• _INSTRUCTIONS TO FOLLOW_:
Make an exact copy of the listing below.

• _MATERIAL_:
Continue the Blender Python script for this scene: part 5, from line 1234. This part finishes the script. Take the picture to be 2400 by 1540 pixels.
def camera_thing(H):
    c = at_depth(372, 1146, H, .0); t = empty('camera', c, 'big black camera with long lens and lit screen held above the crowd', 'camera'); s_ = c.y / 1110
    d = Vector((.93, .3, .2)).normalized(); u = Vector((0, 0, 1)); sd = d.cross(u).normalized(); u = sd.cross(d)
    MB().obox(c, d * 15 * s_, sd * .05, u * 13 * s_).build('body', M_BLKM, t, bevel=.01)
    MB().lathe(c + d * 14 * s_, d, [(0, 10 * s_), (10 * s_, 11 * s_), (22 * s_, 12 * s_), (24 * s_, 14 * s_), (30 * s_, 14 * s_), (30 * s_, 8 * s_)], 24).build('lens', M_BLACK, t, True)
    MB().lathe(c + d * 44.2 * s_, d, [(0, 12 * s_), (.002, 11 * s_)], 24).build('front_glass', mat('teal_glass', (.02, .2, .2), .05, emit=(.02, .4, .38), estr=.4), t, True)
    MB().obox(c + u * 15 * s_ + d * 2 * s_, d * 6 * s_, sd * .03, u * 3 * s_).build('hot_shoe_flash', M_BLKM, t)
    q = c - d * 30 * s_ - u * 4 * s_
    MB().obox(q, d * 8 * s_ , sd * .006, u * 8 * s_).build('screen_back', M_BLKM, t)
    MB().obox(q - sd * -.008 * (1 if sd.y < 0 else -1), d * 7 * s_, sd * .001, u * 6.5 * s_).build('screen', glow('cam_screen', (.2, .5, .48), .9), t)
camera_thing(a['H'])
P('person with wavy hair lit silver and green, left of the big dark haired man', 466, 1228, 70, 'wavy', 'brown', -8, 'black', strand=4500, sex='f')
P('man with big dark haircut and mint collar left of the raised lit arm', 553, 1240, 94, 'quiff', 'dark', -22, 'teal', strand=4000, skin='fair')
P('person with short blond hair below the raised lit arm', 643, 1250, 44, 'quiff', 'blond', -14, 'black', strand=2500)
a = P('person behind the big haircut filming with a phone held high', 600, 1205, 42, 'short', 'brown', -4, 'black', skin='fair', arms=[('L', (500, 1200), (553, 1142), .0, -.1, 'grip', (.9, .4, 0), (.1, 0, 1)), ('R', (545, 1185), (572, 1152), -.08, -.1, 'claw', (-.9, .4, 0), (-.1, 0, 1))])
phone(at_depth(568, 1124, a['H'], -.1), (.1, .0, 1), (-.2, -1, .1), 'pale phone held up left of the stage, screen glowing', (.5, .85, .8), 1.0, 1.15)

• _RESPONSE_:
Continue the Blender Python script for this scene: part 5, from line 1234. This part finishes the script. Take the picture to be 2400 by 1540 pixels.
def camera_thing(H):
    c = at_depth(372, 1146, H, .0); t = empty('camera', c, 'big black camera with long lens and lit screen held above the crowd', 'camera'); s_ = c.y / 1110
    d = Vector((.93, .3, .2)).normalized(); u = Vector((0, 0, 1)); sd = d.cross(u).normalized(); u = sd.cross(d)
    MB().obox(c, d * 15 * s_, sd * .05, u * 13 * s_).build('body', M_BLKM, t, bevel=.01)
    MB().lathe(c + d * 14 * s_, d, [(0, 10 * s_), (10 * s_, 11 * s_), (22 * s_, 12 * s_), (24 * s_, 14 * s_), (30 * s_, 14 * s_), (30 * s_, 8 * s_)], 24).build('lens', M_BLACK, t, True)
    MB().lathe(c + d * 44.2 * s_, d, [(0, 12 * s_), (.002, 11 * s_)], 24).build('front_glass', mat('teal_glass', (.02, .2, .2), .05, emit=(.02, .4, .38), estr=.4), t, True)
    MB().obox(c + u * 15 * s_ + d * 2 * s_, d * 6 * s_, sd * .03, u * 3 * s_).build('hot_shoe_flash', M_BLKM, t)
    q = c - d * 30 * s_ - u * 4 * s_
    MB().obox(q, d * 8 * s_ , sd * .006, u * 8 * s_).build('screen_back', M_BLKM, t)
    MB().obox(q - sd * -.008 * (1 if sd.y < 0 else -1), d * 7 * s_, sd * .001, u * 6.5 * s_).build('screen', glow('cam_screen', (.2, .5, .48), .9), t)
camera_thing(a['H'])
P('person with wavy hair lit silver and green, left of the big dark haired man', 466, 1228, 70, 'wavy', 'brown', -8, 'black', strand=4500, sex='f')
P('man with big dark haircut and mint collar left of the raised lit arm', 553, 1240, 94, 'quiff', 'dark', -22, 'teal', strand=4000, skin='fair')
P('person with short blond hair below the raised lit arm', 643, 1250, 44, 'quiff', 'blond', -14, 'black', strand=2500)
a = P('person behind the big haircut filming with a phone held high', 600, 1205, 42, 'short', 'brown', -4, 'black', skin='fair', arms=[('L', (500, 1200), (553, 1142), .0, -.1, 'grip', (.9, .4, 0), (.1, 0, 1)), ('R', (545, 1185), (572, 1152), -.08, -.1, 'claw', (-.9, .4, 0), (-.1, 0, 1))])
phone(at_depth(568, 1124, a['H'], -.1), (.1, .0, 1), (-.2, -1, .1), 'pale phone held up left of the stage, screen glowing', (.5, .85, .8), 1.0, 1.15)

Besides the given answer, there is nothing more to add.